Tucked down at the bottom end of the Kenya Coast, Kisite-Mpunguti Marine National Park provides a safe haven for whales, dolphins, sea turtles, more than 250 species of tropical fish, and 56 different types of coral. Scuba and snorkel trips are available from Diani, Tiwi and Shimoni. Best between August and March when the sea is smoother.

14. Watch nature’s version of ‘Pretty in Pink’

Flocks of up to two million flamingos frequent Lake Nakuru.

More than 240 bird species frequent Lake Nakaru in the Great Rift Valley. But the most photogenic are the pink flamingos that descend upon the lake in flocks that sometimes number one to two million birds.
Rhino and lion are among the other denizens of the national park that surrounds the lake. Eight campsites and upscale Lake Nakuru Lodge provides luxury accommodation along the waterfront.
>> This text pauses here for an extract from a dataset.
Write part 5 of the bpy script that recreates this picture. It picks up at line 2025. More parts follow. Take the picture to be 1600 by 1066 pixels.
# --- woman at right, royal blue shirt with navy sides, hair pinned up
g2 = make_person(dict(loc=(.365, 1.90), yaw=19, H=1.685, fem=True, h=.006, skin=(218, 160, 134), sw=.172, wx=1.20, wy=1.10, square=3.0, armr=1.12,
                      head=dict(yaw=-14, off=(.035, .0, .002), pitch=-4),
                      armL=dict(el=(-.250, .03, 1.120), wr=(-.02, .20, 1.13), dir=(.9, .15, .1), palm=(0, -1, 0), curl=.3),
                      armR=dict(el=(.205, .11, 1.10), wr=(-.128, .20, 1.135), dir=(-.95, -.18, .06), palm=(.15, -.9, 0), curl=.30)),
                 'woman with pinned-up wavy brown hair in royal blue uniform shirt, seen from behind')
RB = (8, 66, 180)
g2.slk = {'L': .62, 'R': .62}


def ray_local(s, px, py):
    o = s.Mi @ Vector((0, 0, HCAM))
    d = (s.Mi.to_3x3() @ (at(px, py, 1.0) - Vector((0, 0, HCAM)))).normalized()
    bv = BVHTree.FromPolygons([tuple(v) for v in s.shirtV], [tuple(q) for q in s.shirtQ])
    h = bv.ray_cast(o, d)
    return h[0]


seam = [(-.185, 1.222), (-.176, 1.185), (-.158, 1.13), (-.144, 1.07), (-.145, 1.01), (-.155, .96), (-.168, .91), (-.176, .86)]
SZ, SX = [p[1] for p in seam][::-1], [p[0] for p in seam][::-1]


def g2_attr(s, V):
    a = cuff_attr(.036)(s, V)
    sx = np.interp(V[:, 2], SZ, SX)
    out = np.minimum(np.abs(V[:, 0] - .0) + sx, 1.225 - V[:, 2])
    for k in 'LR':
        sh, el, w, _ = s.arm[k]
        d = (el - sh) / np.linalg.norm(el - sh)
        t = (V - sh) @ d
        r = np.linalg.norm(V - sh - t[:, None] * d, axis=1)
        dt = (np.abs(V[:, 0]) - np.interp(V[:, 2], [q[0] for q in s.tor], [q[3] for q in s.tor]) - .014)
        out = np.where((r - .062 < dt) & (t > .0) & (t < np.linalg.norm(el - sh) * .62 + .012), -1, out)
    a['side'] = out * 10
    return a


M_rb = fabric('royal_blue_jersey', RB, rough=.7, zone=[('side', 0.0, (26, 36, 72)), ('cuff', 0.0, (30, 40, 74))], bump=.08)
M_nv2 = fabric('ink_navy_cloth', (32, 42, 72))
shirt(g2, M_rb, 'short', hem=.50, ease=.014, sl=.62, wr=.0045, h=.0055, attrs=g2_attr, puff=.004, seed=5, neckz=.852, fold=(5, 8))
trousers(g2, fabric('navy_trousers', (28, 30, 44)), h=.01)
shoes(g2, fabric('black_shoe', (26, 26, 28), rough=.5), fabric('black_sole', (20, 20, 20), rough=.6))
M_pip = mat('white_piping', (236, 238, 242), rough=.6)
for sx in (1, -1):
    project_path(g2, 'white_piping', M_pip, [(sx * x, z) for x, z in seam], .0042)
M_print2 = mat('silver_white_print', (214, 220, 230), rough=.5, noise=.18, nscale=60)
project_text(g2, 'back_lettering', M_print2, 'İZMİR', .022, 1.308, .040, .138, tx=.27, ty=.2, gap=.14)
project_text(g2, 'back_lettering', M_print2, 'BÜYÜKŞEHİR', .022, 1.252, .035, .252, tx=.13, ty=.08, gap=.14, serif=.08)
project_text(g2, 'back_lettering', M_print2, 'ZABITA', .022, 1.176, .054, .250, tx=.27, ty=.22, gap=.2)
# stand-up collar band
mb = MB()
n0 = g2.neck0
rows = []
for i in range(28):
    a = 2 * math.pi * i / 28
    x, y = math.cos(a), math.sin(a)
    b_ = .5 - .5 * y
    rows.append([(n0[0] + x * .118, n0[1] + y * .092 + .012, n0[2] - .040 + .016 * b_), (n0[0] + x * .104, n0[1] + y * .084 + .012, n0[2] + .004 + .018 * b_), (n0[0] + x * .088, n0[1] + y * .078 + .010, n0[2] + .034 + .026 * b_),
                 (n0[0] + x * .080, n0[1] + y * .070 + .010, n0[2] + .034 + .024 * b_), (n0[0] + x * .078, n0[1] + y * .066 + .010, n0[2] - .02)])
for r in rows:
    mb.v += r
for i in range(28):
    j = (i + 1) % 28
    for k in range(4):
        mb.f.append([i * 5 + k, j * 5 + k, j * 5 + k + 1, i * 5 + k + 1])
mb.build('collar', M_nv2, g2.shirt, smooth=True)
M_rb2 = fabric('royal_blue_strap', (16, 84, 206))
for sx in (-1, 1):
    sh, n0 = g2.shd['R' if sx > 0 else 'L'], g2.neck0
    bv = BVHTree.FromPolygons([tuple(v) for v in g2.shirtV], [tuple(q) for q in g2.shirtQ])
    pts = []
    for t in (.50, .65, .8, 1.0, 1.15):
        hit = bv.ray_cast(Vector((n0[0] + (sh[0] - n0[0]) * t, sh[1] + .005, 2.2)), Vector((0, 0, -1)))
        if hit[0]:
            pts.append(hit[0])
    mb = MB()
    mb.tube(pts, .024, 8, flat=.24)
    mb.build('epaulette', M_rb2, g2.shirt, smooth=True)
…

15. Get licked by a hungry giraffe

Being licked by a giraffe is part of the adventure.

A wooden observation platform brings you literally face-to-face with rare and endangered Rothschild’s giraffes at the AFEW Giraffe Center on the outskirts of Nairobi. Feeding them and getting licked by their long, black tongues is part of the adventure. The sanctuary is also home to the posh Giraffe Manor hotel

16. Train for a marathon in Iten

Perched in the highlands near Eldoret, the town of Iten is renowned for its long distance runners  multiple Olympic gold medalists and world-record holders.
The Kenya Experience offers running camps and expert training at its High Altitude Training Centre in Iten. Iten is known for its long distance runners. If you want to follow in the footsteps of multiple Olympic gold medalists and world-record holders, check out the Kenya Experience at the High Altitude Training Centre in Iten.

17. Get over your fear of snakes

Get over your fear of snakes

Get scarily close to Kenya’s most dangerous snakes like the black mamba, spitting cobra, bush python and puff adder  at the Bio-Ken Snake Farm near Watamu.
The farm also offers three night snake safaris to track, catch and release serpents in the bush.

18. Time trip in Mombasa’s Old Town

Fort Jesus looms over Mombasa Old Town.

Founded in the 14th century by Swahili sultans, Kenya’s big port was later a Portuguese and British colonial bastion. The Old Town retains its bygone ways, means and architecture, a warren of narrow streets flanked by mosques, coffee houses and homes with massive wooden doors in the 16th century Fort Jesus looming over all.

19. Cycle through the Gates of Hell

Located about 60 miles (96 kilometers) from Nairobi in the bowels of the Great Rift Valley, Hell’s Gate is a gnarly lava carved landscape. Lacking dangerous animals, it’s also that rare African national park where it’s safe to cycle. Bikes are available for rental inside the park and from vendors outside the main gate.

20. Sleep beneath the stars

Lie back and stare into the infinite.

Sure, you can camp in Kenya. But why rough it when you can snooze al fresco (in luxury) at the Star Beds safari camp in Loisaba Conservancy. Staffed by local Samburu and Masai people, the camp features four poster beds that are rolled out onto the deck each night on the side of rocky outcrop beside a waterhole where elephant and other animals come to drink.